--- start Working data ---

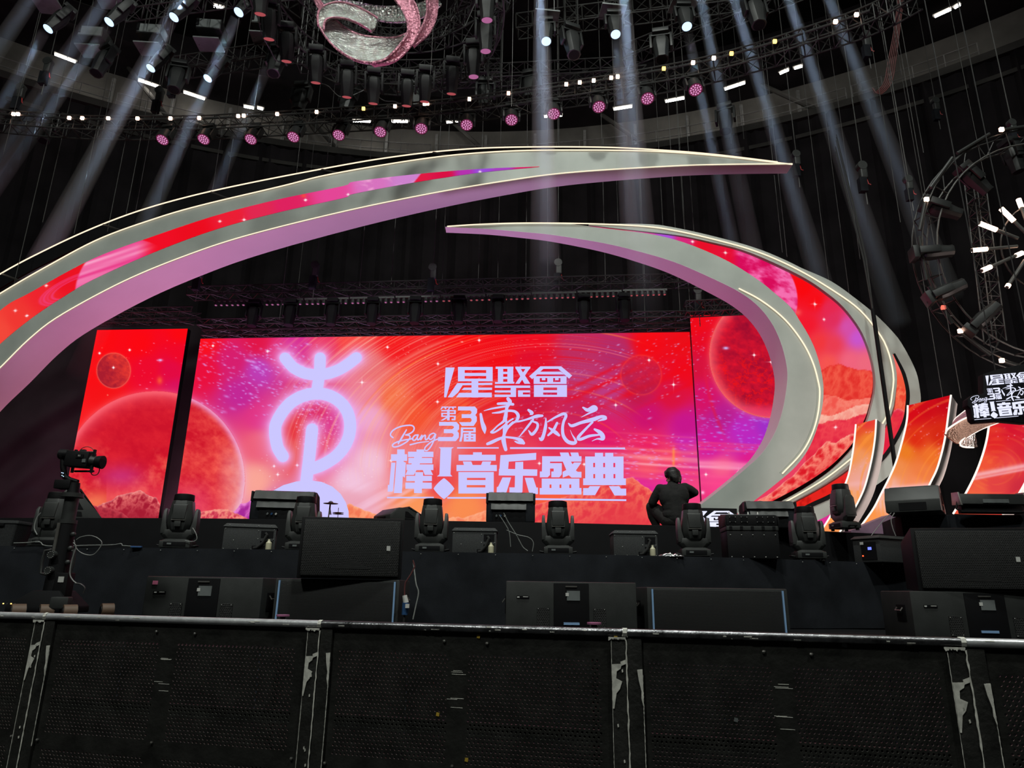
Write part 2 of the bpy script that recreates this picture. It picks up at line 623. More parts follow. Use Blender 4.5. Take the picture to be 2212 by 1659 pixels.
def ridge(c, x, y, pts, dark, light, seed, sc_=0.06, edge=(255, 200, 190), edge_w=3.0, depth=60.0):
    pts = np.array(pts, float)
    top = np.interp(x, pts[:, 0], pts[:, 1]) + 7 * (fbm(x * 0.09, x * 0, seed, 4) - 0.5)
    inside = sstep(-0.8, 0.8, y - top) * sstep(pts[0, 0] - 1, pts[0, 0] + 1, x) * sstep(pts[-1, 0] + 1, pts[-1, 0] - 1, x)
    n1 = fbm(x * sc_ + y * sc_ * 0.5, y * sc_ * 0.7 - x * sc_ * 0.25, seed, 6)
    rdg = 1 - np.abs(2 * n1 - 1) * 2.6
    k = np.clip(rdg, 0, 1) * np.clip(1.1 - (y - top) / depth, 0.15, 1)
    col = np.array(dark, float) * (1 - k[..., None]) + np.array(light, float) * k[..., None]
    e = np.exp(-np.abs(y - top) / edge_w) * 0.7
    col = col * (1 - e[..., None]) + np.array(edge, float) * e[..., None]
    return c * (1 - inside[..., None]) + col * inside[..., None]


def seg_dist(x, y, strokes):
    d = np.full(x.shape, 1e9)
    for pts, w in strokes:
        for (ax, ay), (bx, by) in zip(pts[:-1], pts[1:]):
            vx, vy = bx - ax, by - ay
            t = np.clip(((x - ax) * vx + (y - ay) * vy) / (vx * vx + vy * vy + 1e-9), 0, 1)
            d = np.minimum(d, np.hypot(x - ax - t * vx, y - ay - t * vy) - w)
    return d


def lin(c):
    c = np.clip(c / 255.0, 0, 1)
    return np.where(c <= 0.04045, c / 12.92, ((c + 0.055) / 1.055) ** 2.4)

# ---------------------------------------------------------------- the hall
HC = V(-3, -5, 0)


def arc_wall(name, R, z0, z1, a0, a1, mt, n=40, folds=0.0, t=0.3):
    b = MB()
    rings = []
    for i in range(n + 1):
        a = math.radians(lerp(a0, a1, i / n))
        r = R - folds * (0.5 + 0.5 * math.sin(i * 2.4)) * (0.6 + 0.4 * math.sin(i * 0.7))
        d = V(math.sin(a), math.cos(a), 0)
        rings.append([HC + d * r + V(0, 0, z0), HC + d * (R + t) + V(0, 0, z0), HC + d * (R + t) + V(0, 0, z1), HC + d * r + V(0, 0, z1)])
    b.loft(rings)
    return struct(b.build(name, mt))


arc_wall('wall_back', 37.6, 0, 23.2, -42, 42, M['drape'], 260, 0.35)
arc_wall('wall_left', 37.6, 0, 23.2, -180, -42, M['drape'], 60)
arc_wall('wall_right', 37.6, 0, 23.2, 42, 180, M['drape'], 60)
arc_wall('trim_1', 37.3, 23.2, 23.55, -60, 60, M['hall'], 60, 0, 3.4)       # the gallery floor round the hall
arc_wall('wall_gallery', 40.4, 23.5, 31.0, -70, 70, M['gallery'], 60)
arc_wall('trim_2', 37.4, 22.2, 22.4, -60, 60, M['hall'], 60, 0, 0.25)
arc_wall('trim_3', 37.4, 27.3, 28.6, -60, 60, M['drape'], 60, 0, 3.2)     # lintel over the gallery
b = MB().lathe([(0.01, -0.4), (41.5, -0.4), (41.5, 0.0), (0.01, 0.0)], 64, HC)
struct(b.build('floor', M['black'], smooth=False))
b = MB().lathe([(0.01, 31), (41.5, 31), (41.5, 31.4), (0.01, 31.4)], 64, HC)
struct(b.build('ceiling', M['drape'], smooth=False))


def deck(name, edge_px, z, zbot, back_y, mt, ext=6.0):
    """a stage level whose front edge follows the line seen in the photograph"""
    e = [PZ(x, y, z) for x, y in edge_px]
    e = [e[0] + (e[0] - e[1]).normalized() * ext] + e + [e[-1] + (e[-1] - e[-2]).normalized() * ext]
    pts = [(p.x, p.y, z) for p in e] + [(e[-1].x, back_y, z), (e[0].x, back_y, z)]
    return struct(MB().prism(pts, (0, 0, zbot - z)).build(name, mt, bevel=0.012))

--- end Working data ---
--- start Working data ---

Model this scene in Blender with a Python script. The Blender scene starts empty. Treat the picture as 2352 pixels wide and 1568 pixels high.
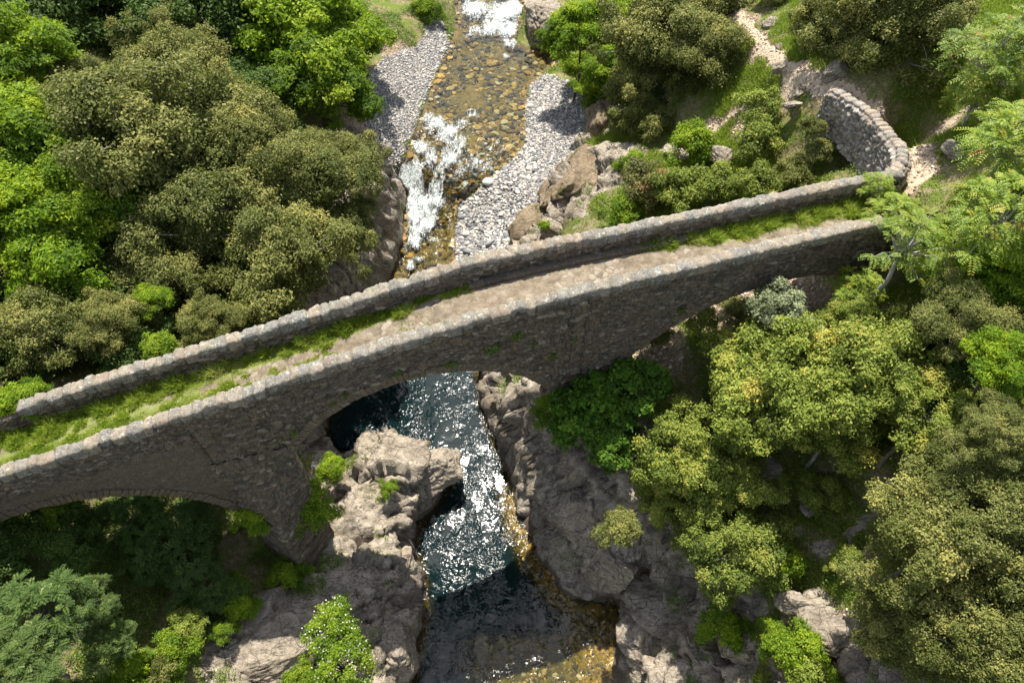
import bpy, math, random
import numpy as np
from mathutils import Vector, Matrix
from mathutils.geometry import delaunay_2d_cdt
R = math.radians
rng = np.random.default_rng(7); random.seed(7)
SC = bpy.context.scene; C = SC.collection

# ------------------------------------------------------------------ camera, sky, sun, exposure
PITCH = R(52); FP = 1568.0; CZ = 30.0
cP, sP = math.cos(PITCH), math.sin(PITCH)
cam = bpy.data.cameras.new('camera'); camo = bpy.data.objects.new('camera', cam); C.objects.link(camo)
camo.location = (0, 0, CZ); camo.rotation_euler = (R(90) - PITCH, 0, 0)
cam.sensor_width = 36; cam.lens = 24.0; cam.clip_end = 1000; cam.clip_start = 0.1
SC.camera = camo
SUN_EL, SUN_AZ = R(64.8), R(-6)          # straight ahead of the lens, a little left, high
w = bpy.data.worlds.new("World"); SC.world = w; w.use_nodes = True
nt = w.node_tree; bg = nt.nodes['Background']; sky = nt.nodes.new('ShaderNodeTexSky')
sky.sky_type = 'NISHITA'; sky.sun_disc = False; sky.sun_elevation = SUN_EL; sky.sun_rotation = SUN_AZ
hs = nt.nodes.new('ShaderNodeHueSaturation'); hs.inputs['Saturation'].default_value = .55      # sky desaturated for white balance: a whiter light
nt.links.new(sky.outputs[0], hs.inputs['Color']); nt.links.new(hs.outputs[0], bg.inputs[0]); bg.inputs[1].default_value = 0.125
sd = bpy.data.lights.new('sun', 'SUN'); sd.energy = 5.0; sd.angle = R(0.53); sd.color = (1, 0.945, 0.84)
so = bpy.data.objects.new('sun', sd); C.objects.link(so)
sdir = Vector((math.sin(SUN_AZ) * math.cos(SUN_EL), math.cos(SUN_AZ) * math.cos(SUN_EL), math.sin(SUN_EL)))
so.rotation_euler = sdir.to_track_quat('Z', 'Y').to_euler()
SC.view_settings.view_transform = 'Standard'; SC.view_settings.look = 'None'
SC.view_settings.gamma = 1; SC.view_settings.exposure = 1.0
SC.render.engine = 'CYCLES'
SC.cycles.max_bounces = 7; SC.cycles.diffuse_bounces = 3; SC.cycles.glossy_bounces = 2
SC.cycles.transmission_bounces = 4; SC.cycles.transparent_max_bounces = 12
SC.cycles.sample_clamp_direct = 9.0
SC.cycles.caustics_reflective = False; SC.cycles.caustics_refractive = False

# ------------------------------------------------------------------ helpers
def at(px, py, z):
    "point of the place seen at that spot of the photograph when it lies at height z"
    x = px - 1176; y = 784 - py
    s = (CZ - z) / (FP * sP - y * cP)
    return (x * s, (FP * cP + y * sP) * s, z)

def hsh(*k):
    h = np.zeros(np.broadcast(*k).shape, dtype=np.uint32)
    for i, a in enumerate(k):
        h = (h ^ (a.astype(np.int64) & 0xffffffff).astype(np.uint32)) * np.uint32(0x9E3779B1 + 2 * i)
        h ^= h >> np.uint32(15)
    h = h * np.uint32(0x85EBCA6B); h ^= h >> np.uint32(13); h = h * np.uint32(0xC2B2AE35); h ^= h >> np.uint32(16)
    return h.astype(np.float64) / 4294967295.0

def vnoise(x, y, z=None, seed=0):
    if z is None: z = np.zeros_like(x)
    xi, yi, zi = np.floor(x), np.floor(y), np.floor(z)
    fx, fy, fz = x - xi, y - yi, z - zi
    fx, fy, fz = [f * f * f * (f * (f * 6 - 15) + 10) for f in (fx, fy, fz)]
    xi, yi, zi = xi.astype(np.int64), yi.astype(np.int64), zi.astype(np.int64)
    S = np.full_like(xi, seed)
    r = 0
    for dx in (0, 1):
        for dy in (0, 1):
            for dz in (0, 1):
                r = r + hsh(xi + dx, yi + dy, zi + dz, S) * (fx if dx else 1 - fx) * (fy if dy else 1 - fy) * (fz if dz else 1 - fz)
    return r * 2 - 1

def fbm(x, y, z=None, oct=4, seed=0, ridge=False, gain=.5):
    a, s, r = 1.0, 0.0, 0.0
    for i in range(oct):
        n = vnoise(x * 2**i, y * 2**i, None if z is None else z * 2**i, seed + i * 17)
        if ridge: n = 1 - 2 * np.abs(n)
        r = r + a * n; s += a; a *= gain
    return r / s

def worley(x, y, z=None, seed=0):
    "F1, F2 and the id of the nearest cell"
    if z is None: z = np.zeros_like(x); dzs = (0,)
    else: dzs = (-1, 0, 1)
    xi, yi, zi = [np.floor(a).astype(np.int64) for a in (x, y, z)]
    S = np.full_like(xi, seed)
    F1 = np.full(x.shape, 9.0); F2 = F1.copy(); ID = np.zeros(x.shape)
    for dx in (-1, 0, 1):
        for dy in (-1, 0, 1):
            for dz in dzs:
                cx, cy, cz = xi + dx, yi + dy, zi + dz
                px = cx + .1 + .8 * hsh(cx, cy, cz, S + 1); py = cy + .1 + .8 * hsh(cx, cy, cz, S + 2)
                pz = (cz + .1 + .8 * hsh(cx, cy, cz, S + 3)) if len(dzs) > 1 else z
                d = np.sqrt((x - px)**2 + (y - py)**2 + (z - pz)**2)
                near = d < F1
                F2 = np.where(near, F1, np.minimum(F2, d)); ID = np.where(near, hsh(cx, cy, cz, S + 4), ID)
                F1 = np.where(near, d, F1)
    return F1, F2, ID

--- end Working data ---
--- start Working data ---

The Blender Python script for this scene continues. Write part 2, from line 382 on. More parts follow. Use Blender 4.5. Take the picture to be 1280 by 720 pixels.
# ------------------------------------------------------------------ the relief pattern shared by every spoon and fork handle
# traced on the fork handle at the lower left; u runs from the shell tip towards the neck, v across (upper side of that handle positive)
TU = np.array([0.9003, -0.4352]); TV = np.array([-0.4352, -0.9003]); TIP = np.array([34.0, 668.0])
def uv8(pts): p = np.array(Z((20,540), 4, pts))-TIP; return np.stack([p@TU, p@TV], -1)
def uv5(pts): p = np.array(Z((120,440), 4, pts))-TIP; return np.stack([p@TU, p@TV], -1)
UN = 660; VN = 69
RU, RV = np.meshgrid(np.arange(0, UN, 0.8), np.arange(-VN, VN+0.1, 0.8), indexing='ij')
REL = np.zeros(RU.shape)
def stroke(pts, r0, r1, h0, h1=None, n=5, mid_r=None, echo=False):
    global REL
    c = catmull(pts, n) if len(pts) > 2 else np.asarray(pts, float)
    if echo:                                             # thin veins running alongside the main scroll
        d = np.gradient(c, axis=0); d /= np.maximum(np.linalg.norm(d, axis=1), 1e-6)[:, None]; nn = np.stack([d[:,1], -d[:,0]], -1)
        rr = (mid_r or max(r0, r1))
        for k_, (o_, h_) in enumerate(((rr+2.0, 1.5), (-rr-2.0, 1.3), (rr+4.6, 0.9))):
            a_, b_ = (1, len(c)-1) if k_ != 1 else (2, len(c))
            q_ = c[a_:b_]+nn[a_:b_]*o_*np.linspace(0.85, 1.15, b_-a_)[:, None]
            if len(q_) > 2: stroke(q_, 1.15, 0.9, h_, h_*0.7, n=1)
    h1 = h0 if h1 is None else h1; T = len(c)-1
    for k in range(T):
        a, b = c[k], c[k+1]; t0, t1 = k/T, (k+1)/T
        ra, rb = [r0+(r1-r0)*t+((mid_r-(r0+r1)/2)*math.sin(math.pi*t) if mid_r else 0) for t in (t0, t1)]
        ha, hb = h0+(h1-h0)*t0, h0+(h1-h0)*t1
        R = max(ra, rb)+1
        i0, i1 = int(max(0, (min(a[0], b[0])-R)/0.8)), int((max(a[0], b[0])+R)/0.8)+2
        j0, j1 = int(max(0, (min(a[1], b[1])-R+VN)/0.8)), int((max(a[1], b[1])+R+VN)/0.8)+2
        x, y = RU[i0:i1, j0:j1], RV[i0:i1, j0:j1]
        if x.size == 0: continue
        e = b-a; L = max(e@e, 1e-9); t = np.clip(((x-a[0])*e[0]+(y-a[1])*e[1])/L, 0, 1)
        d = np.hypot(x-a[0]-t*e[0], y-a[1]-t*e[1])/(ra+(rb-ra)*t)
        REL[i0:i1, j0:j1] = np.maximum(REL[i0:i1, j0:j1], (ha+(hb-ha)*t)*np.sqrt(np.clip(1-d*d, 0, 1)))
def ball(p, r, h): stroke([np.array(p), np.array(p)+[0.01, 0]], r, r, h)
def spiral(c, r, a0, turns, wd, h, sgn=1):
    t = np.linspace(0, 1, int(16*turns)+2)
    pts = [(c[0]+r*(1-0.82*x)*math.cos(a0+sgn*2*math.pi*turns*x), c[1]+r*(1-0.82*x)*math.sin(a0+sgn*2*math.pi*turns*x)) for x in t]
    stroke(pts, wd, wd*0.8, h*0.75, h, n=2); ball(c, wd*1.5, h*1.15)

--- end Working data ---

#### The problem
Only the lines starting at the line with "Model this scene" and ending at the line with "SC = bpy.context.scene; C = SC.collection" should be printed again, exactly and with both ends kept; omit the pictures.

#### Correct result
Model this scene in Blender with a Python script. The Blender scene starts empty. Treat the picture as 2352 pixels wide and 1568 pixels high.
import bpy, math, random
import numpy as np
from mathutils import Vector, Matrix
from mathutils.geometry import delaunay_2d_cdt
R = math.radians
rng = np.random.default_rng(7); random.seed(7)
SC = bpy.context.scene; C = SC.collection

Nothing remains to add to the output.